What have u guys used in the past? I live where the township use brine when ever the word snow comes up.
Is there anything I should pre treat the really rust areas with first?
Brush or spray it on? I plan to remove the bed and do as much as I can on everything under there. In the end it a work truck. I'd just like to see another 10+ years out of it.
Mix up some used auto trans fluid and diesel fuel 50/50 and put it in a garden sprayer. Coat everything under the truck with it before winter and it will do wonders for prolonging rust. It's not as messy as it sounds either. Any rust that is there, it will just soak into it.
The only thing I would add about the oil spray (or ATF and diesel or whatever) is that if you're going to go that route and you want to paint the undercarriage you need to do the paint first. Once you've done an oil spray you'll never get paint to stick without some MAJOR work to get it all cleaned up. My intent is to do some POR 15 or something similar with a black topcoat and then oil spray once a year (every fall) after that. I just gotta get the paint done first.
Loctite 754 extend rust treatment is a great product. You can get it through Fastenal or Grainger. It is pricy but a quart goes a long way. I wire brushed my Deere 318 mower deck and coated the underside of it with the stuff. Two years later with very little care to remove wet grass and what not and it still looks as it did when I coated it. It reacts with the rust to kill and stop more from forming so you only need to wire brush to scrap loose off and clean a little then coat away. It can also be painted over.
I am going to wire brush everything under my truck and coat what I can with the stuff this summer in hopes to prolong the life of my truck!
Do NOT wire wheel. All that does is move drirt, grease and contaminants around. It also POLISHES the metal and leaves no bite for paint to adhear.
SANDBLAST.
Take off EVERYTHING you can(you can strip a chassis in lest than a day).
Sandblast the frame and all the "pieces" you took off.
Then POR15 or equivalent Rust paint.
Then Topcoat with a tractor paint(very resilient to chipping)
Then reassemble. You will have DECADES worth of rust free operation with periodic cleanings
Use some Fluid Film once a year(before snow season) in the hard to reach spots(bed cross members, inner wheel wells cab mounts, rad support)
I'll use this truck as an example. The cab, engine, trans and axle were left in/on. The fuel tanks, fuel lines, wiring harness was all removed.(fuel tank was left in for moving purposes until sandblast day)
EVERYTHING sandblasted
POR15
so far 2 years later.
O and did I mention. I am NOT a sloppy mess of ATF/diesel fuel when ever I have to work on the truck(PRICELESS)
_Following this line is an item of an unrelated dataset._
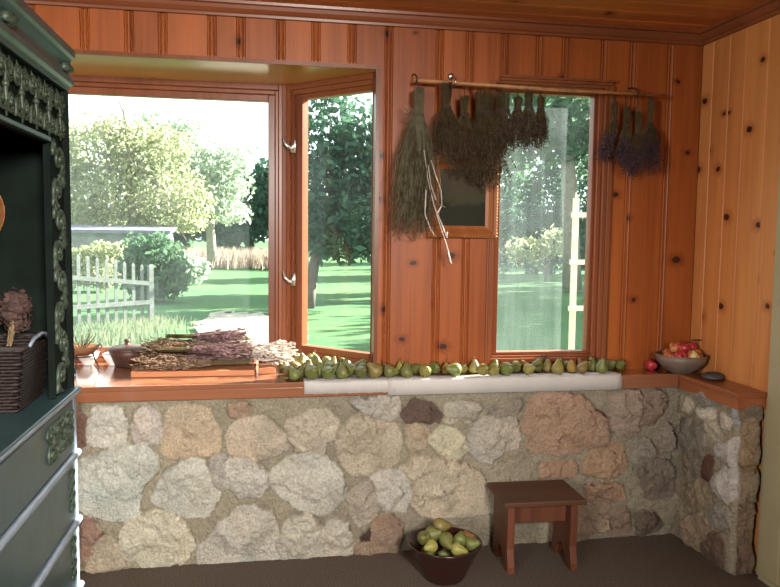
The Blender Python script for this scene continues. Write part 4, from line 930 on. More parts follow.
# ------------------------------------------------------------------ pears
M['pear_green'] = plain('green_pear_skin', srgb(97, 99, 50), 0.45, 0.38, 28, 0.03, spec=0.45, obj_var=0.5)
M['pear_yellow'] = plain('yellow_green_pear_skin', srgb(122, 112, 58), 0.45, 0.34, 26, 0.03, spec=0.45, obj_var=0.4)
M['pear_russet'] = plain('russet_pear_skin', srgb(124, 90, 48), 0.5, 0.3, 30, 0.03, spec=0.35, obj_var=0.4)
M['stem'] = plain('brown_fruit_stem', srgb(88, 66, 42), 0.8, 0.3, 80)
M['leaf'] = plain('dark_leaf', srgb(58, 68, 34), 0.6, 0.3, 30)
PPROF = [(0.0, 0.02), (0.22, 0.0), (0.55, 0.06), (0.84, 0.25), (1.0, 0.62), (0.985, 0.9), (0.84, 1.28), (0.62, 1.62), (0.47, 1.9), (0.38, 2.12), (0.27, 2.27), (0.12, 2.33), (0.0, 2.30)]
def pear_proto(matname, bend, squat, key):
    mb = MB(); mb.lathe([(max(r, 1e-4), z * squat) for r, z in PPROF], 18)
    v = np.array(mb.v); v[:, 0] += bend * np.clip(v[:, 2] - 0.9, 0, None) ** 2 * 0.35; v[:, 1] += 0.03 * np.sin(v[:, 2] * 3); mb.v = [tuple(x) for x in v]
    o = mb.build('pear', M[matname], smooth=True)
    sm = MB(); zt = 2.28 * squat; bx = bend * (zt - .9) ** 2 * .35
    sm.tube([(bx, 0, zt), (bx + bend * .15, 0.02, zt + .25), (bx + bend * .4 + .1, 0.05, zt + .55)], [0.055, 0.045, 0.06], 6)
    sm.build('stem', M['stem'], o, smooth=True)
    return o
PEAR = {}
for mn in ('green', 'yellow', 'russet'):
    for bi, (bend, sq) in enumerate(((0.15, 1.0), (-0.35, 0.94), (0.5, 1.05))): PEAR[(mn, bi)] = pear_proto('pear_' + mn, bend, sq, None)
used_proto = set()
PV = np.array([(r * math.cos(a), r * math.sin(a), z) for r, z in PPROF for a in np.linspace(0, 2 * PI, 12)[:-1]])
def put_pear(kind, bi, x, y, zsup, R, rot, label, group):
    key = (kind, bi)
    e = Euler(rot).to_matrix(); low = min((e @ Vector(p)).z for p in PV) * R
    loc = (x, y, zsup - low + 0.0005)
    if key not in used_proto:
        used_proto.add(key); o = PEAR[key]; o.location = loc; o.rotation_euler = rot; o.scale = (R,) * 3; o['label'] = label; o['category'] = 'pear'; o['group'] = group
    else:
        o = dup(PEAR[key], loc, rot, label, group, R); o['category'] = 'pear'
    return o
# (photo column, depth row, pose, kind, bend, size): rows count back from the front edge of the ledge
rowsy = {0: -0.112, 1: -0.048, 2: 0.03, 3: 0.11, 4: 0.19, 5: 0.26}
PE = [
 (294.5, 0, 'lean_left', 'green', 1, .88), (311.8, 0, 'facing', 'green', 0, 1.06), (328, 0, 'facing', 'green', 1, .96), (342.8, 0, 'up', 'green', 0, 1.0), (362, 0, 'facing', 'green', 2, .92), (374.4, 0, 'lean_left', 'yellow', 1, 1.1),
 (389.5, 0, 'lie_right', 'green', 0, .95), (406.8, 0, 'up', 'green', 1, 1.0), (425.5, 0, 'facing', 'yellow', 0, 1.0), (436.6, 1, 'facing', 'green', 1, .95), (455, 0, 'lie_left', 'green', 0, 1.0), (472.8, 1, 'up', 'yellow', 1, .95), (484.2, 0, 'facing', 'yellow', 2, .9), (493.8, 0, 'facing', 'yellow', 1, .9),
 (506.7, 0, 'facing', 'green', 0, 1.0), (516.5, 1, 'facing', 'green', 1, .9), (528.5, 0, 'facing', 'yellow', 2, .85), (536.8, 1, 'lean_right', 'green', 0, .95), (546.8, 1, 'up', 'yellow', 1, .85), (557.6, 0, 'up', 'yellow', 0, .95), (569, 1, 'up', 'russet', 1, .85), (580.6, 0, 'lean_right', 'yellow', 2, .85), (590, 1, 'up', 'green', 0, .95), (601.5, 0, 'up', 'green', 2, .95), (611, 1, 'facing', 'green', 0, .88), (619, 1, 'facing', 'green', 1, .88),
 (289, 1, 'facing', 'yellow', 2, .9), (303.5, 1, 'up', 'green', 1, .9), (320, 1, 'up', 'green', 0, .9), (337, 1, 'lean_right', 'green', 1, .9), (352.4, 1, 'facing', 'green', 2, .95), (365.5, 1, 'lie_right', 'green', 0, .95), (386, 2, 'lean_left', 'russet', 1, .9), (399.7, 1, 'up', 'yellow', 0, .88), (415.8, 1, 'facing', 'green', 2, .85), (445, 1, 'up', 'russet', 1, .85), (463.7, 1, 'lie_left', 'yellow', 0, .85), (492.5, 2, 'lean_right', 'green', 1, .85), (502, 1, 'lie_left', 'green', 0, .8), (522, 2, 'lean_left', 'russet', 1, .8), (554, 2, 'up', 'green', 2, .78), (563, 2, 'facing', 'green', 0, .78), (578, 2, 'lean_left', 'russet', 2, .75), (595, 2, 'up', 'green', 1, .75),
 (284, 3, 'up', 'green', 1, .9), (295, 2, 'facing', 'yellow', 0, .95), (308, 2, 'up', 'green', 2, .9), (301, 3, 'lean_right', 'yellow', 1, .9), (317, 3, 'up', 'green', 0, .9), (329, 2, 'facing', 'green', 1, .9), (333, 3, 'up', 'yellow', 2, .85), (345.5, 2, 'up', 'green', 0, .9), (350, 3, 'lean_left', 'green', 1, .88), (359, 2, 'lean_right', 'green', 2, .88), (371, 2, 'lie_right', 'green', 1, .9), (289.5, 4, 'facing', 'green', 0, .9), (298, 5, 'up', 'yellow', 1, .9), (305, 4, 'lean_left', 'green', 2, .9), (312, 5, 'facing', 'yellow', 0, .88), (320, 4, 'up', 'green', 1, .9), (284, 5, 'up', 'green', 2, .9), (325, 5, 'lean_right', 'yellow', 1, .85), (338, 4, 'facing', 'green', 0, .85)]
POSE = {'up': (0.0, 0.05), 'lean_left': (0.0, -0.5), 'lean_right': (0.0, 0.5), 'facing': (1.15, 0.1), 'lie_left': (0.2, -1.45), 'lie_right': (0.2, 1.45)}
RP = 0.0312; rnd = random.Random(21); pts = []
for (u, row, pose, kind, bi, sz) in PE:
    y = rowsy[row] + (0 if row < 2 or u < 380 else -0.014); p = P(u, 372, 'y', y); pts.append([float(p[0]), y, RP * sz * (1.12 if pose.startswith('l') and 'lie' in pose else 1.0)])
for it in range(60):
    for i in range(len(pts)):
        for j in range(i):
            dx, dy = pts[i][0] - pts[j][0], pts[i][1] - pts[j][1]; d = math.hypot(dx, dy) + 1e-6; need = (pts[i][2] + pts[j][2]) * 0.97
            if d < need:
                q = (need - d) * .5 / d; pts[i][0] += dx * q * .6; pts[j][0] -= dx * q * .6; pts[i][1] += dy * q; pts[j][1] -= dy * q
    for i, p in enumerate(pts):
        ymax = -p[2] - 0.006 if p[0] > BX - 0.03 else 0.32
        if p[1] > -0.03 and p[0] < BX - 0.03: p[0] = min(p[0], -1.965 + (0.455 - p[1]) / 1.016 - 0.075)
        p[1] = min(max(p[1], -0.150 + p[2] * .95), ymax)
ORD = ['first', 'second', 'third', 'fourth', 'fifth', 'sixth', 'seventh', 'eighth', 'ninth', 'tenth', 'eleventh', 'twelfth', 'thirteenth', 'fourteenth', 'fifteenth', 'sixteenth', 'seventeenth', 'eighteenth', 'nineteenth', 'twentieth', 'twenty-first', 'twenty-second', 'twenty-third', 'twenty-fourth', 'twenty-fifth', 'twenty-sixth', 'twenty-seventh', 'twenty-eighth', 'twenty-ninth', 'thirtieth']
tint = {'green': 'green', 'yellow': 'yellow-green', 'russet': 'russet brown'}
ptxt = {'up': 'upright', 'lean_left': 'left-leaning', 'lean_right': 'right-leaning', 'facing': 'tipped', 'lie_left': 'lying', 'lie_right': 'lying'}
zone_of = lambda i: ('front' if PE[i][1] == 0 or (PE[i][1] == 1 and PE[i][0] > 380) else 'back')
order = {'front': sorted([i for i in range(len(PE)) if zone_of(i) == 'front'], key=lambda i: pts[i][0]), 'back': sorted([i for i in range(len(PE)) if zone_of(i) == 'back'], key=lambda i: pts[i][0])}
place = {}
for zn, lst in order.items():
    for k, i in enumerate(lst):
        n = len(lst)
        place[i] = f"{ORD[k]} from the left in the {zn} row" if k < n / 2 else f"{ORD[n - 1 - k]} from the right in the {zn} row"
for i, (u, row, pose, kind, bi, sz) in enumerate(PE):
    a, b = POSE[pose]; rot = (a + rnd.uniform(-.12, .12), b + rnd.uniform(-.12, .12), rnd.uniform(-.25, .25) + (0 if pose != 'up' else rnd.uniform(-2, 2)))
    o = put_pear(kind, bi, pts[i][0], pts[i][1], ZL + (0.0032 if pts[i][0] > pa else 0.0005), RP * sz, rot, f"{ptxt[pose]} {tint[kind]} pear on the ledge, {place[i]}", 'pears in rows along the ledge')
    # bodies turn about their base, so bring the belly back over the spot
    e = Euler(rot).to_matrix(); off = e @ Vector((0, 0, 0.85 * RP * sz)); o.location.x -= off.x; o.location.y -= off.y
    if u in (580.6, 528.5, 536.8):
        lm = MB(); 
        for (tx, ty, sl) in ((0.9, 0.5, 1.0), (-0.4, 0.3, 0.7)):
            z0 = 2.5; lm.add([(0.1, 0, z0), (0.1 + tx * .5 * sl, .25 * sl, z0 + .45 * sl), (0.1 + tx * 1.3 * sl, ty * .4, z0 + .35 * sl), (0.1 + tx * .6 * sl, -.25 * sl, z0 + .3 * sl)], [(0, 1, 2, 3)])
        l_ = lm.build('leaf', M['leaf'], o)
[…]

Brad did you spray that POR on or did you brush it? It looks to me like you sprayed it on and I'm curious what you used to thin it. IIRC you said you also top-coat with tractor paint before the POR dries (still tacky) is that correct?
Honestly for the $4-600 I'd rather spend the money on the sandblaster and have it for the next project. Even if it wasn't a huge unit and it takes me longer, I would really like to have one for projects like this. We had one at the farm where I worked growing up and I saw the benefits of having one. I just don't have one of my own (or a big enough compressor to run a really big one) yet.
I would never use one that big enough to make it worth the expense for what I'm doing, but a smaller 50-100 lb unit would be nice. Those are pretty widely available used here locally for a couple hundred bucks. That's enough for what I would use it for right now. I'd love to have the big boy toys, but I have neither the room or the use to justify them at this point. Bigger stuff I could easily farm out as there is a sandblasting outfit not far from me that is pretty reasonable. For some things though I'd just like to be able to do it myself, on-site, and how I want it done. That's tough with someone who is just trying to get it done so they can get paid and move onto the next project.